Features 2 minutes 16 May 2018

Around the World in 8 Dumplings

If food is the world’s universal language, dumpling is one of the most common expressions within. Learning the special attributes of dumplings from different countries is to understand their food cultures.


Dumpling has been a mainstay in Chinese food culture for centuries, but there’s hardly a consensus on what it actually is. Not that there should be a one-size-fits-all answer – people from different times and regions all put their fingerprints on this uber-versatile dish. Each variety features a specific filling, wrapper and cooking method. When you see Northern Chinese pot sticker – pork-filled dumplings pan-fried for a gilded bottom – sits happily on a dining table with har gow, the steamed Cantonese dim sum made with shrimp and water starch in the skin for a translucent effect, you’ll realise this cooked parcel has really come a long way.
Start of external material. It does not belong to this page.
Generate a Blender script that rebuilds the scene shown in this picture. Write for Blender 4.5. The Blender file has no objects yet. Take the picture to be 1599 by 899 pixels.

But the family tree of dumpling spreads far and wide. Legend has it that dumpling was imported to Europe from Asia by Marco Polo or the Mongol Empire. Whether it’s true or not, each kind of dumpling is a unique delicacy, bearing the mark of the local culinary culture. The combination of wrapping skin and filling provides a simple solution to fill the belly and impress the taste buds to many countries around the world.
Gyoza copy.png
Japan – Gyoza

Japanese gyoza is a close relative to Chinese dumplings, with a smaller size and more elongated shape. A more apparent difference between the two varieties is the position they occupy in their respective societies. While Japanese treat gyoza as a side dish, the richly-filled Chinese dumplings paired with soup could well be a full-fledged meal to Northern Chinese.
Korea – Mandu

Mandu is a transliteration to Chinese steamed bun mantou, but it’s actually more similar to dumpling in China. Expect familiar Korean ingredients such as tofu, bean sprout and kimchi in the shell, with the addition of beef in more expensive alternatives. Korean dumplings sometimes come in a cylinder shape as the two corners are folded together. They could be either steamed or boiled in broth.
Nepal – Momo

This Himalayan favourite is likely to be introduced to Nepal from Tibet. Typical fillings include vegetables and beef. Some varieties use cheese, potato or other local ingredients, while others boast an intricately folded skin. Momo is special for the dipping sauce it’s served with. Sauces made with curry and chilli show influences from South Asia and Tibet.
Ravioli 2 copy.png
Italy – Filled Pasta

From ravioli, tortellini to under-the-radar agnolotti, Italian filled pasta comes in all shapes and forms. The more popular types of ravioli and tortellini feature a mixed filling of ground meat and cheese. These dishes are also where many chefs exercise their creativity in presentation. The former is often shaped like mini square or circular cushions, while you’ll find the bite-sized tortellini “Walking into Broth” in three Michelin-starred restaurant Osteria Francescana headed by Massio Bottura.
Russia – Pelmeni

Pelmeni is an undoubtedly a meat lover’s delight, employing beef, lamb, pork, venison, sometimes a mix of everything. The round, shell-shaped appearance reflects the rustic character of the boiled dumpling. It’s the kind of comfort food that takes Russians through the long, frigid winter.
Poland – Pierogi

This cousin of pelmeni is widely celebrated in Poland. Every August, Krakow lights up as the pierogi festival turns the city into a wild carnival. Versatility has much to do with its omnipresence. It can be fried or boiled, stuffed with meat, potato, sauerkraut and other savoury and sweet ingredients, though sour cream is rarely missed as a condiment.
manti .png
Uzbekistan – Manti

Served in Uzbekistan on Lagan plates with elaborate patterns, manti is a more substantial fare in the dumpling family, usually eaten held in hands. Typical fillings include dumba (local fat-tailed sheep), onion, potato and other vegetables but could change according to season.
Israel – Kreplach

Kreplach is a Jewish festive speciality, served on special days like Rosh Hashanah, the eve of Yom Kippur and Simchat Torah. The dumpling is boiled then served in chicken broth. Its triangular look stands out from most dumplings across the globe.